SUPPLIED INFORMATION:

******

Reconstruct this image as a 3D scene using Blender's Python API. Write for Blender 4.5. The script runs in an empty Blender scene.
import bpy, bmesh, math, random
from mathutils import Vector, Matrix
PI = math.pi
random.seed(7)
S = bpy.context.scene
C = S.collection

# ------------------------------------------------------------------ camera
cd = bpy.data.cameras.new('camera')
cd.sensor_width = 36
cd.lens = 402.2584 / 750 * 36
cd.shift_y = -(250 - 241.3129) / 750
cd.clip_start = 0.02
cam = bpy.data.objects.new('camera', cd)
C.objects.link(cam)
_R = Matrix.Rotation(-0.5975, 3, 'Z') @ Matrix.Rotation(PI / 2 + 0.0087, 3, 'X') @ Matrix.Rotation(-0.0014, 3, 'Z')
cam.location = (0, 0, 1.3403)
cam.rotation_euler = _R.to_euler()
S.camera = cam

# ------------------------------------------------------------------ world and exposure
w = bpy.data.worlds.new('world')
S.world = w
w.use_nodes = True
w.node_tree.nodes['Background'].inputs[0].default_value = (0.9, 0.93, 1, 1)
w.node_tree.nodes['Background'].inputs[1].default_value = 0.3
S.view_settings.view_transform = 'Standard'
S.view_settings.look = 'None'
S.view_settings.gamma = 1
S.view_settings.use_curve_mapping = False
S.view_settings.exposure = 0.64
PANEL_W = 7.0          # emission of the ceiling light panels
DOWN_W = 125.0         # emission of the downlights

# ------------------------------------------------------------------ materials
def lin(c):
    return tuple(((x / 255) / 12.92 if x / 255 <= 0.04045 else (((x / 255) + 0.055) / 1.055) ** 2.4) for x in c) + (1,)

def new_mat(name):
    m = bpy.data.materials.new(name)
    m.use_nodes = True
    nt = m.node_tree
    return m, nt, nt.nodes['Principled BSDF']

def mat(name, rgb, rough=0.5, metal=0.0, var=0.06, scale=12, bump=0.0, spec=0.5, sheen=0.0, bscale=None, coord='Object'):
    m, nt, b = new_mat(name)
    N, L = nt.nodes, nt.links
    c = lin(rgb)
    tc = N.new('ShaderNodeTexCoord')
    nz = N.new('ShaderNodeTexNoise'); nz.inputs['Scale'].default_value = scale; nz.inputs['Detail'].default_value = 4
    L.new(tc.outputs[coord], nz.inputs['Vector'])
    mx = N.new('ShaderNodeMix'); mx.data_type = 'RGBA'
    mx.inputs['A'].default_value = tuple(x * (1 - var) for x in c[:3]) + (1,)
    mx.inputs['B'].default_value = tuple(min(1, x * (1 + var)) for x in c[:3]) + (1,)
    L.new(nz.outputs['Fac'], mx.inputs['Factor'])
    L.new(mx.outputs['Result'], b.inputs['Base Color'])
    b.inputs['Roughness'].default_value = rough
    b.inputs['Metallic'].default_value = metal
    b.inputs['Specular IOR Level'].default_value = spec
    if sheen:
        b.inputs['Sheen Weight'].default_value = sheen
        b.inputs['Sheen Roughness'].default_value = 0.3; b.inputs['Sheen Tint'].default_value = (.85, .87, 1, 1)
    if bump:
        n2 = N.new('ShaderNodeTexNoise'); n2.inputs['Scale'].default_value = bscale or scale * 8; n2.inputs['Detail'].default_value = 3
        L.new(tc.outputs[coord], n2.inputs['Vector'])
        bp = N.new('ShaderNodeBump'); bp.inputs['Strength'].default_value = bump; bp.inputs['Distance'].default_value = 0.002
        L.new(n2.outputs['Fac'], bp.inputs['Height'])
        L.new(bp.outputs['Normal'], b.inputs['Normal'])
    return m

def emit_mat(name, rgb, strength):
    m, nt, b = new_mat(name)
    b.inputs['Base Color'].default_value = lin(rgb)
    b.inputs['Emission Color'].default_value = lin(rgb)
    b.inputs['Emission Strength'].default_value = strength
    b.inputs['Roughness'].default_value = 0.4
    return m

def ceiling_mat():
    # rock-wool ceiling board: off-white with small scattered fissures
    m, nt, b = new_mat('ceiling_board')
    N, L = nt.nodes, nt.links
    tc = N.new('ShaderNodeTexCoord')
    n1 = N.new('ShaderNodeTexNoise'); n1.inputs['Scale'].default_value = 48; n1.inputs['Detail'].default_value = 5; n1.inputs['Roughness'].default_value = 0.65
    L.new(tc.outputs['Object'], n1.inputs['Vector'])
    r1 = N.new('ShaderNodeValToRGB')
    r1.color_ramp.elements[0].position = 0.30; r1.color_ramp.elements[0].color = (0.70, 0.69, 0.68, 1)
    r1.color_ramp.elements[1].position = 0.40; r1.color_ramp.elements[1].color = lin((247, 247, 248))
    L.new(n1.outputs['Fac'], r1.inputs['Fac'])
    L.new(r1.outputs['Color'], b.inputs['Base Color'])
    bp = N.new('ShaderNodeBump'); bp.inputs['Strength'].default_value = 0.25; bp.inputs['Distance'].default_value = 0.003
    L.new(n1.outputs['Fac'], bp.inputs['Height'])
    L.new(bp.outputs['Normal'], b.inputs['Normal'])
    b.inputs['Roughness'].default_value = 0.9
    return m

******

Verbatim output is expected for the lines from the start of the data to the line in which "C = S.collection" appears, both included.

Reconstruct this image as a 3D scene using Blender's Python API. Write for Blender 4.5. The script runs in an empty Blender scene.
import bpy, bmesh, math, random
from mathutils import Vector, Matrix
PI = math.pi
random.seed(7)
S = bpy.context.scene
C = S.collection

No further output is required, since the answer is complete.